Gli atti con i quali la pubblica amministrazione determina e liquida il contributo di costruzione, previsto dall’art. 16 del d.P.R. n. 380 del 2001, non hanno natura autoritativa, non essendo espressione di una potestà pubblicistica, ma costituiscono l’esercizio di una facoltà connessa alla pretesa creditoria riconosciuta dalla legge al comune per il rilascio del permesso di costruire, stante la sua onerosità, nell’ambito di un rapporto obbligatorio a carattere paritetico e soggetta, in quanto tale, al termine di prescrizione decennale, sicché ad essi non possono applicarsi né la disciplina dell’autotutela dettata dall’art. 21-nonies della l. n. 241 del 1990 né, più in generale, le disposizioni previste dalla stessa legge per gli atti provvedimentali manifestazioni di imperio.
La pubblica amministrazione, nel corso di tale rapporto, può pertanto sempre
rideterminare, sia a favore che a sfavore del privato, l’importo di tale
contributo, in principio erroneamente liquidato, richiedendone o rimborsandone
a questi la differenza nell’ordinario termine di prescrizione decennale (art.
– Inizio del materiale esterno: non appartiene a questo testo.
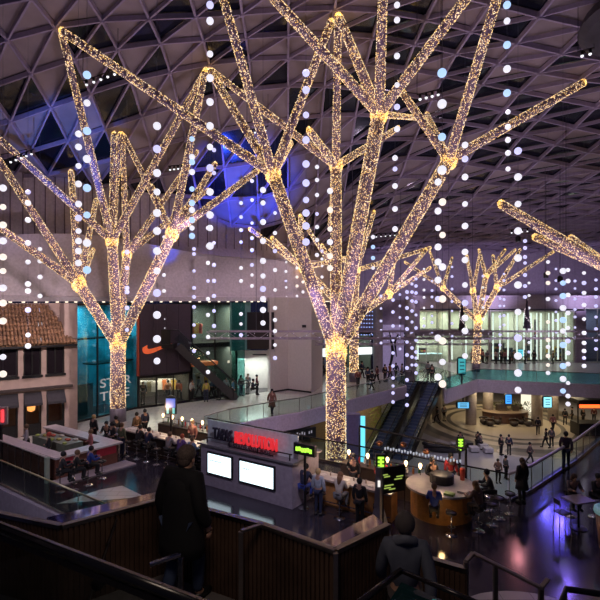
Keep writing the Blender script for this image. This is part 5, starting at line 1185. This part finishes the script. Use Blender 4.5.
p = gp(1, 452); t = thing('red_light_box', (pt(2, 418, 24).x, 24, 0), 'upright white light box with a glowing red mark at the left edge', 'light box')
q = pt(3, 416, 24.5); mb = MB(); mb.box(q+Vector((-.15, .1, 0)), (.62, .14, .85)); mb.build('box', mat('pale box', (.45, .4, .42), .5), t)
mb = MB(); mb.box(q+Vector((-.02, 0, 0)), (.1, .04, .6)); mb.box(q+Vector((-.2, 0, 0)), (.07, .04, .6)); mb.build('red_mark', emis('red mark', (1, .04, .05), 2.2), t)
mb = MB(); mb.box((q.x-.15, 24.6, (q.z-.4)/2), (.1, .1, q.z-.4)); mb.build('post', M_DARK, t)

# ------------------------------------------------------------- standing and walking people
gperson(94, 446, 150, 'stand', BLK, BLK, BLN, 'blond person in black standing right of the food island')
gperson(522, 503, 200, 'stand', BLK, BLK, (.05, .03, .02), 'person with long dark hair and a black coat leaning by the curved glass balustrade', longh=True, extra='skirt', s=1.03)
gperson(272, 415, 20, 'walk', (.16, .07, .05), BLK, BLK, 'person in a dark red brown coat walking behind the curved walkway glass', extra='skirt', s=1.05)
gperson(257, 395, 90, 'stand2', (.12, .02, .03), BLK, BLK, 'person in a dark maroon top standing before the white recess')
gperson(241, 396, 40, 'stand', (.14, .03, .04), NAVY, BLK, 'person in maroon at the left of the white recess')
gperson(248, 394, -30, 'stand2', (.3, .32, .33), GREY, BRN, 'person in light grey at the white recess, between two in maroon')
gperson(252, 395, 90, 'chair', NAVY, BLK, BLK, 'person in navy crouching on a seat before the white recess')
cr = [(185, 398, OLV, 'olive'), (192, 401, (.45, .47, .45), 'pale grey'), (199, 397, (.2, .24, .3), 'slate blue'), (206, 402, (.5, .42, .08), 'mustard yellow'), (212, 399, (.05, .12, .2), 'petrol blue'), (219, 400, BLK, 'black'), (226, 398, (.3, .34, .36), 'mid grey'), (233, 400, (.04, .14, .22), 'dark teal'), (179, 402, (.3, .1, .05), 'rust')]
for i, (px, py, c_, nm) in enumerate(cr): gperson(px, py, (i*67) % 360, 'stand' if i % 2 else 'walk', c_, BLK if i % 3 else NAVY, BLK, 'shopper in a %s top in the crowd at the foot of the dark escalator' % nm)
gperson(143, 404, 30, 'stand', BLK, BLK, BLK, 'shopper in black before the left sportswear window'); gperson(168, 402, 200, 'stand', (.4, .16, .08), BLK, BLK, 'shopper in an orange top before the right sportswear window')
far = [(318, 373, BLK, 'black'), (323, 374, (.1, .1, .14), 'slate'), (330, 372, OLV, 'olive'), (340, 374, BRN, 'brown'), (345, 375, BLK, 'jet black'), (362, 378, NAVY, 'navy'), (368, 385, (.05, .07, .14), 'dark blue'), (372, 390, (.04, .04, .05), 'charcoal'), (377, 384, (.14, .05, .06), 'plum'), (385, 382, BLK, 'black'), (390, 381, (.3, .12, .06), 'rust orange'), (396, 380, NAVY, 'navy'), (402, 381, GREY, 'grey'), (358, 388, (.24, .08, .07), 'brick red')]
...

2946 c.c.) decorrente dal rilascio del titolo edilizio, senza incorrere in
alcuna decadenza, con l’ovvia esclusione della possibilità di applicare
retroattivamente coefficienti successivamente introdotti, non vigenti al
momento in cui il titolo fu rilasciato.
Tale conclusione è coerente con quanto affermato dalla Sezione nel caso
opposto, in cui la determinazione del contributo sia coeva al rilascio del
permesso di costruire e conseguenziale alla qualificazione dell’intervento
edilizio impressa direttamente dal permesso medesimo, provvedimento certamente
autoritativo e come tale non disapplicabile.